-------- Dataset excerpt
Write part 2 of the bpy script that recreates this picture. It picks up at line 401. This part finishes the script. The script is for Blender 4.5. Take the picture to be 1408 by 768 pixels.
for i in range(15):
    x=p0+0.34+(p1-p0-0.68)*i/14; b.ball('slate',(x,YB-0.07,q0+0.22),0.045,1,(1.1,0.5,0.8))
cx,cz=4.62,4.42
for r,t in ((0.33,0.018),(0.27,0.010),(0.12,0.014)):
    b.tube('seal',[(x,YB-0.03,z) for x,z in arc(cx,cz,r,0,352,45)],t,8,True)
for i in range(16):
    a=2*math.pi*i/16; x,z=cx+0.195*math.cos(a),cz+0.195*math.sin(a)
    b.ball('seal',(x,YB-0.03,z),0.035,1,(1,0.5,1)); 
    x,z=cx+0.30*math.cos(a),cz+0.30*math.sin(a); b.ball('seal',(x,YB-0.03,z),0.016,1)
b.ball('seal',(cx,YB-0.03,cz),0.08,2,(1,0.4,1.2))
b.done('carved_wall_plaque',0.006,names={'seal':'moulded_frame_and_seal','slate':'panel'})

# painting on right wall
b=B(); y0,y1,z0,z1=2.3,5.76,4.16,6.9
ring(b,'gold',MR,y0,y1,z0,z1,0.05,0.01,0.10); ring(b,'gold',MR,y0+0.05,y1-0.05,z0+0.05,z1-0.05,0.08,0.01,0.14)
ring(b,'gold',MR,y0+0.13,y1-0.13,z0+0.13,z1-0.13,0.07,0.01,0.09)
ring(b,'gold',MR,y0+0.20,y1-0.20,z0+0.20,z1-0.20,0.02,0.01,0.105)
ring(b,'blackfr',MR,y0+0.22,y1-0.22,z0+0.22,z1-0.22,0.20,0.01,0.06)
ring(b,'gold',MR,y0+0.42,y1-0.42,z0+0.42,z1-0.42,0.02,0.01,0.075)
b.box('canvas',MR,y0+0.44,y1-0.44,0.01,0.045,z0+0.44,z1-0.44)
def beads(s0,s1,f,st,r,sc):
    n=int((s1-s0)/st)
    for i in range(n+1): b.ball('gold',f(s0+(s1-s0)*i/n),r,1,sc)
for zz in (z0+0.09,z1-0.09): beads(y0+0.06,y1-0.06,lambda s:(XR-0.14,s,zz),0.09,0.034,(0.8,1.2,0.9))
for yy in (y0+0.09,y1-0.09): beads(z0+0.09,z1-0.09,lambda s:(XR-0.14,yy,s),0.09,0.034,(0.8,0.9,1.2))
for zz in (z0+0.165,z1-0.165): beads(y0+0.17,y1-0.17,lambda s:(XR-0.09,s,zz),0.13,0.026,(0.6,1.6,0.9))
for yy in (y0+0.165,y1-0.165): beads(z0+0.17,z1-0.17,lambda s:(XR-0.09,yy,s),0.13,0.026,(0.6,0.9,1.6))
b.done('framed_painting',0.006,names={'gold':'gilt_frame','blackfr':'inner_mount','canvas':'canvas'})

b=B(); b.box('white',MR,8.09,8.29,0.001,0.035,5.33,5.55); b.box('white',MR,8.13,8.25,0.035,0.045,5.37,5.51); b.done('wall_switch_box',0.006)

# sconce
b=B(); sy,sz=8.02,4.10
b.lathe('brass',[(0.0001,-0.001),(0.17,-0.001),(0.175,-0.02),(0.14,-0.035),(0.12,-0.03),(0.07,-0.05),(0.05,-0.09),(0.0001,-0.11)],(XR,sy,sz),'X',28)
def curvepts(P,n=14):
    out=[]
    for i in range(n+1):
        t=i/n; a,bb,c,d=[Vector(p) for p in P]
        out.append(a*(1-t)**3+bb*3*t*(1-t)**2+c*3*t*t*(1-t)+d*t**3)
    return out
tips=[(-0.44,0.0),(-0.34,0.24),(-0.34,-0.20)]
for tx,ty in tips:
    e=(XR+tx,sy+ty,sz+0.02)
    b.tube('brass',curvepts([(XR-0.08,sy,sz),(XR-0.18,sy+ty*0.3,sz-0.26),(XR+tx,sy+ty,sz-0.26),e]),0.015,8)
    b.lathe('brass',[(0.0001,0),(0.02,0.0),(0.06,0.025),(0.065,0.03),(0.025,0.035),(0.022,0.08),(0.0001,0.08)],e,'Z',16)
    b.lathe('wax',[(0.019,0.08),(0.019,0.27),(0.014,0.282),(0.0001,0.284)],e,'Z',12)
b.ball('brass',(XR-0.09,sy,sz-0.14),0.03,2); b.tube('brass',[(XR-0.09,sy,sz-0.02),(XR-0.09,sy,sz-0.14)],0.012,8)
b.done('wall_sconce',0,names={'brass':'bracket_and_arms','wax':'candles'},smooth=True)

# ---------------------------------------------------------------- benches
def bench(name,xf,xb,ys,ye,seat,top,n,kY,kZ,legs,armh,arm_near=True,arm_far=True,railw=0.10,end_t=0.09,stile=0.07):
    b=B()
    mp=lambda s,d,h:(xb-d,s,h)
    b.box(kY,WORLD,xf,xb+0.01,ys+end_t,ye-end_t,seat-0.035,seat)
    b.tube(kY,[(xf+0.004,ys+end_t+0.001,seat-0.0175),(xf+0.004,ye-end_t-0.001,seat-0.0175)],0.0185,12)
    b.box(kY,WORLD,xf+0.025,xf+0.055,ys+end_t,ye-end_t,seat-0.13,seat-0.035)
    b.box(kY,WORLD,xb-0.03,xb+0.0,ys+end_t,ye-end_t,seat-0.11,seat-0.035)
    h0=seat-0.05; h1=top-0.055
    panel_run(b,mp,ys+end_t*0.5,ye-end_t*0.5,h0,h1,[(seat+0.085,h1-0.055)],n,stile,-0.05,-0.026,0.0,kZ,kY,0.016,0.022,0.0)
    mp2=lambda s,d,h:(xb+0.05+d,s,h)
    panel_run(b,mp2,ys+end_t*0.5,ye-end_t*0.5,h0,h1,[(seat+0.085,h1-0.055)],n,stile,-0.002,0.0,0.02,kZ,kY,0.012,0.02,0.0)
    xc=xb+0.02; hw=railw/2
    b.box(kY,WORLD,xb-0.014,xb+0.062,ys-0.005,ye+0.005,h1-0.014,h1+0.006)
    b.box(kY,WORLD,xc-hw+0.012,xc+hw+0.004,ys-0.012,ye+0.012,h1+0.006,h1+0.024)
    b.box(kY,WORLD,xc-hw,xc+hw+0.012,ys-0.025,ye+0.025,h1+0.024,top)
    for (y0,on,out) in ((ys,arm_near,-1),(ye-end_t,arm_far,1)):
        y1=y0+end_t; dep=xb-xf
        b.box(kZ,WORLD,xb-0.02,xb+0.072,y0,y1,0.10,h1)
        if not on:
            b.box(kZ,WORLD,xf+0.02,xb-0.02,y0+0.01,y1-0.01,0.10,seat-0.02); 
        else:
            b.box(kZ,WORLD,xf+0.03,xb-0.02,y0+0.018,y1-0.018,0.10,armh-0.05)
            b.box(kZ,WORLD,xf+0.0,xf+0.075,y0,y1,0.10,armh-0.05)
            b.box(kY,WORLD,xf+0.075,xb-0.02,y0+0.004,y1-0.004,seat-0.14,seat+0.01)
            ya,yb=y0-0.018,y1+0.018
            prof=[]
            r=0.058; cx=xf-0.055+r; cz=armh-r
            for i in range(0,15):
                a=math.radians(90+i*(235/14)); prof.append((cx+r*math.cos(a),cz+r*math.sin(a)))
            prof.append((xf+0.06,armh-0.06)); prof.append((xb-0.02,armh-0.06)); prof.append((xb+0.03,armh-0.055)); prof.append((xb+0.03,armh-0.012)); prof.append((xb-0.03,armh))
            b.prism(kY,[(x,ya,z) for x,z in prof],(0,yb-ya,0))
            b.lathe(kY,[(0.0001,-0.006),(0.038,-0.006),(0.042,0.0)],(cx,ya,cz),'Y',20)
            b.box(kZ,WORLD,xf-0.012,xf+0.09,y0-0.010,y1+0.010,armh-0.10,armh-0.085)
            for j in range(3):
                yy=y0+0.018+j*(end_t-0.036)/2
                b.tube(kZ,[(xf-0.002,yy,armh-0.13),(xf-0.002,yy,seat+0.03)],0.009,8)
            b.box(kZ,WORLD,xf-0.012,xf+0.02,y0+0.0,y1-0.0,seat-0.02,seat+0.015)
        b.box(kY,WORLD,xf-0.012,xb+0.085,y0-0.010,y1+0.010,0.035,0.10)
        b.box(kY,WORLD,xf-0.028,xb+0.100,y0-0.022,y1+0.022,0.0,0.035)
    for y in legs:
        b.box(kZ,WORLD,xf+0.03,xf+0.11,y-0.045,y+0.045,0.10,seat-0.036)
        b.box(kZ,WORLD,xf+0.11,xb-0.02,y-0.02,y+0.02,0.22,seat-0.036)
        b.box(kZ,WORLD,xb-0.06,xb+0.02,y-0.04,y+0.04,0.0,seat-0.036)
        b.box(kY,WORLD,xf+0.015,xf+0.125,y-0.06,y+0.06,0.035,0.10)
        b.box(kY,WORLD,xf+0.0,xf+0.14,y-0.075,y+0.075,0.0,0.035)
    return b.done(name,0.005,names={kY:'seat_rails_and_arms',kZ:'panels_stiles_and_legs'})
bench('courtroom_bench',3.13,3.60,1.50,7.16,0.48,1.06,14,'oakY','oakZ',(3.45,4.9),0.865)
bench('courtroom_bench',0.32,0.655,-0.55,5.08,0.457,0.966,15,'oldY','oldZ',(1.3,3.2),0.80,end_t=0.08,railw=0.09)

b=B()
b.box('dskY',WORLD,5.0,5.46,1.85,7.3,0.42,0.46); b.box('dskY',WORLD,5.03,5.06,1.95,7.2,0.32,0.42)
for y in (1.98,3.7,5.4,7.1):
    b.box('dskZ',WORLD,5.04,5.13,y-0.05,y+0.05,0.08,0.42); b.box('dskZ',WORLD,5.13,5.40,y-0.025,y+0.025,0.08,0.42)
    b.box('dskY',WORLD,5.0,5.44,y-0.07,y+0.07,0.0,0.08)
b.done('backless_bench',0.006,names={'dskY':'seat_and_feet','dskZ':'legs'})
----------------
= Requirement =
Look through the data and gather every line with the string "railw" in it.

= Response below =
def bench(name,xf,xb,ys,ye,seat,top,n,kY,kZ,legs,armh,arm_near=True,arm_far=True,railw=0.10,end_t=0.09,stile=0.07):
    xc=xb+0.02; hw=railw/2
bench('courtroom_bench',0.32,0.655,-0.55,5.08,0.457,0.966,15,'oldY','oldZ',(1.3,3.2),0.80,end_t=0.08,railw=0.09)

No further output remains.